What is asked: Both the line containing "1.545, 0.045)], st=0.050)" and the line containing "0.630, 0.045)], st=0.050)" are to be reproduced exactly, along with every line between them, and nothing more.

-- BEGIN Provided material --

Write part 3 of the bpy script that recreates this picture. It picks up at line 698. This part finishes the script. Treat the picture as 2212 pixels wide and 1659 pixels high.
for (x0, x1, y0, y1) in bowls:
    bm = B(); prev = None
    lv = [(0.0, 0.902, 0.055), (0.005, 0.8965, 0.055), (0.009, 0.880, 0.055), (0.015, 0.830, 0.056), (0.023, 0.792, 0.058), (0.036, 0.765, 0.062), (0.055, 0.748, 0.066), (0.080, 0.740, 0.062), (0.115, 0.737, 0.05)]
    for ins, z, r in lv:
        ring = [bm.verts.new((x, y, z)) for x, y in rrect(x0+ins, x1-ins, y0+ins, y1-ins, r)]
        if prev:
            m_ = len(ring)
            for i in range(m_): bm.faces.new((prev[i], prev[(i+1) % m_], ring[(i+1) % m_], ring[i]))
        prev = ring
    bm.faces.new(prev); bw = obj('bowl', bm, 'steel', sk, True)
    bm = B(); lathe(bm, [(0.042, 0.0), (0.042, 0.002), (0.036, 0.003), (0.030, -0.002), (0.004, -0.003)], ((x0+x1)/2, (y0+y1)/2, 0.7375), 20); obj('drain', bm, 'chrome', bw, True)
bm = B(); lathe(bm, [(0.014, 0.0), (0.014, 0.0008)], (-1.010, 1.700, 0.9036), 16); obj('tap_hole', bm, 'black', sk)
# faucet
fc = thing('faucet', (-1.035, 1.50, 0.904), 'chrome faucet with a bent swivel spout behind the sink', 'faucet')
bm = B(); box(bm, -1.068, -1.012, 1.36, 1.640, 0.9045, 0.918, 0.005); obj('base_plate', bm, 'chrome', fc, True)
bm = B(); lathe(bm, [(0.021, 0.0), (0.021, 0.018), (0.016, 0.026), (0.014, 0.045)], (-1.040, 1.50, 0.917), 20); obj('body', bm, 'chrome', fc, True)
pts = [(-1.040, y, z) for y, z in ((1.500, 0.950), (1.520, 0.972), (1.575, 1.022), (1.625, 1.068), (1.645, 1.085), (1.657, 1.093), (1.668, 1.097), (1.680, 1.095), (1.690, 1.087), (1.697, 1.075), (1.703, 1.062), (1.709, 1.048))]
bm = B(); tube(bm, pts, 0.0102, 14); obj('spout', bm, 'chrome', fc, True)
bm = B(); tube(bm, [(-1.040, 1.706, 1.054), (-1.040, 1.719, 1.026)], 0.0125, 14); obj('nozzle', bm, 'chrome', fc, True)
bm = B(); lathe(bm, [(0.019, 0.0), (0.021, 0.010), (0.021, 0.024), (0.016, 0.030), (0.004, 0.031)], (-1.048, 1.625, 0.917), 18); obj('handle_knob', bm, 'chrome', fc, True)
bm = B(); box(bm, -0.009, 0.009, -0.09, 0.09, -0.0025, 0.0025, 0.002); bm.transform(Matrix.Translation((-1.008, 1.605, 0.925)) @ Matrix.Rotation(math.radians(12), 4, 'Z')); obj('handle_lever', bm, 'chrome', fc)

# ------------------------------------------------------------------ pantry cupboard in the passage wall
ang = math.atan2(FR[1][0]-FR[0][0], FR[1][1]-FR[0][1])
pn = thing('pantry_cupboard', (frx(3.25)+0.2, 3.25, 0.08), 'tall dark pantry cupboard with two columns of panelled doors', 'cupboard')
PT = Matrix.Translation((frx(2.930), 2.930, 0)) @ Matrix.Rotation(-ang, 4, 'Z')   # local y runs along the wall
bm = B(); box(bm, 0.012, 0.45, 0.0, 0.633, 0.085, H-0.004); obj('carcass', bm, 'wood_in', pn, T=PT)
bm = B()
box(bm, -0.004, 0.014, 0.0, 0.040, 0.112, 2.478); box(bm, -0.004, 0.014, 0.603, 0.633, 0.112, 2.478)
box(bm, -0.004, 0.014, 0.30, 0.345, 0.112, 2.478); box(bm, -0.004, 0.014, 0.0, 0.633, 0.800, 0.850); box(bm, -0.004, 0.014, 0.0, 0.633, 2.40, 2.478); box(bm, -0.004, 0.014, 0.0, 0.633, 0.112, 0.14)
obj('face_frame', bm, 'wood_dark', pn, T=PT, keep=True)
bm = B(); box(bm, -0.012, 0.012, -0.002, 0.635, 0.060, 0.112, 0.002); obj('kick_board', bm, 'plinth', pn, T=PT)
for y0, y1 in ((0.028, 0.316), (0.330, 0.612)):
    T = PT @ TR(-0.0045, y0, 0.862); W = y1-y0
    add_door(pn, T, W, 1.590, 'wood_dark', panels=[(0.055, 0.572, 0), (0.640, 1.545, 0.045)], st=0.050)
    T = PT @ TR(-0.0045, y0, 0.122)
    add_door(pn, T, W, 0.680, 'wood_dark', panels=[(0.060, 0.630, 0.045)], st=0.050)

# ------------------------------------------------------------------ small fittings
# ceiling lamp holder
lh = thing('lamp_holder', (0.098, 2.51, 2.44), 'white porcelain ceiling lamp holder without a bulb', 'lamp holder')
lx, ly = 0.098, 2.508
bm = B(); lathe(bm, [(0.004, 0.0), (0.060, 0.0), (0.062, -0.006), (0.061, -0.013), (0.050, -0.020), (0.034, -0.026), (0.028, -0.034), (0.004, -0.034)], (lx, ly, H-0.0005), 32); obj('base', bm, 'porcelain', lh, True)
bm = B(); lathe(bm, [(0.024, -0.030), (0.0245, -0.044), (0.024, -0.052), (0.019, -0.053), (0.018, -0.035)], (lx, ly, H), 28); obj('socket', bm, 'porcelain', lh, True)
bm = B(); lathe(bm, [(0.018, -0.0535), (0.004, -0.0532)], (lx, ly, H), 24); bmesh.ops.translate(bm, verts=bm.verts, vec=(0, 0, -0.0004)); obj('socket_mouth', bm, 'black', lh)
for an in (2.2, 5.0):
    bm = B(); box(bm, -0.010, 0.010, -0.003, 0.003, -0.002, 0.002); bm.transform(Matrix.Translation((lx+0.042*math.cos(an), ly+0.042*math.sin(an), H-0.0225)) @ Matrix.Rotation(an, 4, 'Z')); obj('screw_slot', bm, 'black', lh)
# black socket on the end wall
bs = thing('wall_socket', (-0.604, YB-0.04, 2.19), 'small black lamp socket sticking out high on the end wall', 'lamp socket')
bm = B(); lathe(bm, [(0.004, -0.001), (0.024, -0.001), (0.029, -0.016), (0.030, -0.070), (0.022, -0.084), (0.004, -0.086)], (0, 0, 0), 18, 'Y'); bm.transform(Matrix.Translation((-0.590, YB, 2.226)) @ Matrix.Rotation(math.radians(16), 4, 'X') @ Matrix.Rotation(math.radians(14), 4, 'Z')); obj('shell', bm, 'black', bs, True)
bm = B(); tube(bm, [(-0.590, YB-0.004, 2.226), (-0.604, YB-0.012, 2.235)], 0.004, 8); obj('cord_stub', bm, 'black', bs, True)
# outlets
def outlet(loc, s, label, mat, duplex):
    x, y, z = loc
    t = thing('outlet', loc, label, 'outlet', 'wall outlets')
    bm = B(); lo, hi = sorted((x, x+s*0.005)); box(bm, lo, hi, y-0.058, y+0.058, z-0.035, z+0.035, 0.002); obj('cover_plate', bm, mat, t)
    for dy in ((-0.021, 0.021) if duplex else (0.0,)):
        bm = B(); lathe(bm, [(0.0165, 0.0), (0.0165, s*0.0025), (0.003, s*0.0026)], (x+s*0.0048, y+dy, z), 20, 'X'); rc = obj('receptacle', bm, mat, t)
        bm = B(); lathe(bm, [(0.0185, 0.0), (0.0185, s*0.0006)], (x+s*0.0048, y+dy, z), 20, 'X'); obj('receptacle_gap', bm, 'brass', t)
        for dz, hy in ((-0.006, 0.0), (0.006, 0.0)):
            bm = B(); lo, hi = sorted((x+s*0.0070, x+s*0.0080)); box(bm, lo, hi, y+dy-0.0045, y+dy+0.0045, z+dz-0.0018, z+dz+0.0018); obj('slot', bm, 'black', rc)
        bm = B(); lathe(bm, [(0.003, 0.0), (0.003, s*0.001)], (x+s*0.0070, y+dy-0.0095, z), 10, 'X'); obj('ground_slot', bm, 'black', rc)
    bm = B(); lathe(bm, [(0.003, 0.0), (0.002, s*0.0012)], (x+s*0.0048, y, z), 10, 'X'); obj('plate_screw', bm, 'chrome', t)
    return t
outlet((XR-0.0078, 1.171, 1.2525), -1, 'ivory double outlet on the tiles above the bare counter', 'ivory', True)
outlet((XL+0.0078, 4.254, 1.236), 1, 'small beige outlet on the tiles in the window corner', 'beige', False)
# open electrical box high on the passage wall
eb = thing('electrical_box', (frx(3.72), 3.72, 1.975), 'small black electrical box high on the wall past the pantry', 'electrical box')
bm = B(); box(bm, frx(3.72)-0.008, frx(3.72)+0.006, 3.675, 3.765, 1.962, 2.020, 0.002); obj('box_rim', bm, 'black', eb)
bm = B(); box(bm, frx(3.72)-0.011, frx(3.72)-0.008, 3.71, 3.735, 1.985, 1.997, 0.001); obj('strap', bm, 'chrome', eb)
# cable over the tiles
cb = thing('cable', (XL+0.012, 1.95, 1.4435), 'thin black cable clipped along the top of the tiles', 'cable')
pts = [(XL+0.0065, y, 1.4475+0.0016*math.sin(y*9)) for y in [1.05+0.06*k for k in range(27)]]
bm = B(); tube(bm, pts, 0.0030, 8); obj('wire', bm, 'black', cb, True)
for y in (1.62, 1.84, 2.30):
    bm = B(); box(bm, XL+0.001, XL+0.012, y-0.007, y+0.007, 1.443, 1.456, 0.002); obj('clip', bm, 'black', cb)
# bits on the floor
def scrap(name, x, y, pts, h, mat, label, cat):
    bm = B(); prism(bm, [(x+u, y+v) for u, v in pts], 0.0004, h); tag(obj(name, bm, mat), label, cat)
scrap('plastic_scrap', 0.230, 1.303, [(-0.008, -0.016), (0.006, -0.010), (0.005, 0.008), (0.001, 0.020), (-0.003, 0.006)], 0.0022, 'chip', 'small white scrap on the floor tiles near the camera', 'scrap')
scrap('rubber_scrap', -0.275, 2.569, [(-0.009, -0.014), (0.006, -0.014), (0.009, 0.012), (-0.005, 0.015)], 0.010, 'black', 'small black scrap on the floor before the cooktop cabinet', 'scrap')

-- END Provided material --

Solved exercise:
    add_door(pn, T, W, 1.590, 'wood_dark', panels=[(0.055, 0.572, 0), (0.640, 1.545, 0.045)], st=0.050)
    T = PT @ TR(-0.0045, y0, 0.122)
    add_door(pn, T, W, 0.680, 'wood_dark', panels=[(0.060, 0.630, 0.045)], st=0.050)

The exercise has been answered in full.